A former French colony, Chad gained independence in 1960, but has been ravaged by conflicts, and since 2005 has been engulfed in civil war. In 2008, rebels opposed to the presidency of Idriss Deby stormed the capital of N’Djamena and took over a large part of the city. Hundreds of people were killed before the coup attempt failed and the rebels retreated into the desert. Since 2003, Chad has been further destabilized by the Darfur crisis in Sudan. Hundreds of thousands of refugees have spilled over the border and are living in camps along the eastern border. A similar situation exists on the north border, due to the confl ict in Libya, and on the south border with Central African Republic. According to the U.S. State Department, the average life expectancy in Chad is 39 years.

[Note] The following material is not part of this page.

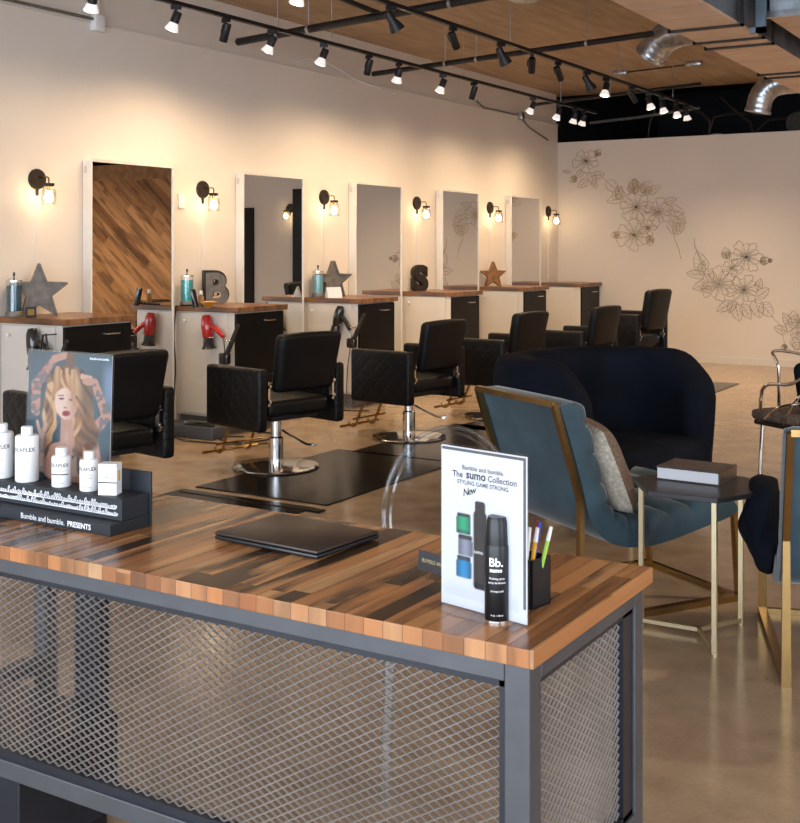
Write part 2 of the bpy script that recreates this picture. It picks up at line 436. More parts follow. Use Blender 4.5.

I first became aware that Chad might have potential for unexplored rock climbing in 1999 during an expedition to the Mandara Mountains in the neighboring country of Cameroon. I knew that climbers had visited the Tibesti Mountains in northern Chad, but I wondered if there might be more climbing elsewhere in the country. Searching Google Earth, I found intriguing satellite imagery of the Ennedi Desert, a 60,000-square-kilometer area of canyonlands near Chad’s eastern border with Sudan.

Like a lot of sponsored expeditions, our team was split into two contingents, a climbing team and a media team. For the latter, we had the Camp Four Collective, a new video production company made up of Chin, Ozturk, and Kemple. The climbing team was myself, Honnold, and Pearson.

Most readers of this magazine are familiar with Honnold, who has become a household name with his free solos of routes like Moonlight Buttress, the Northwest Face of Half Dome, and Red Rock’s Rainbow Wall. James Pearson is not as well-known in the U.S., but in some ways is the British counterpart to Honnold. He first made a name for himself in 2005, at age 19, with a fast repeat of the infamous Equilibrium (E10), a gritstone arête that at the time was considered the hardest traditional route in the world. Three years later, Pearson proved it wasn’t a fluke when he solved one of the U.K.’s last great rock-climbing problems: The Groove (also E10) at Cratcliffe Tor. I barely knew him, but Pearson proved to be funny and easygoing. I’d end up learning a lot from watching him climb, and even more from his theories about women and dating, which kept us entertained for hours as we crossed the desert.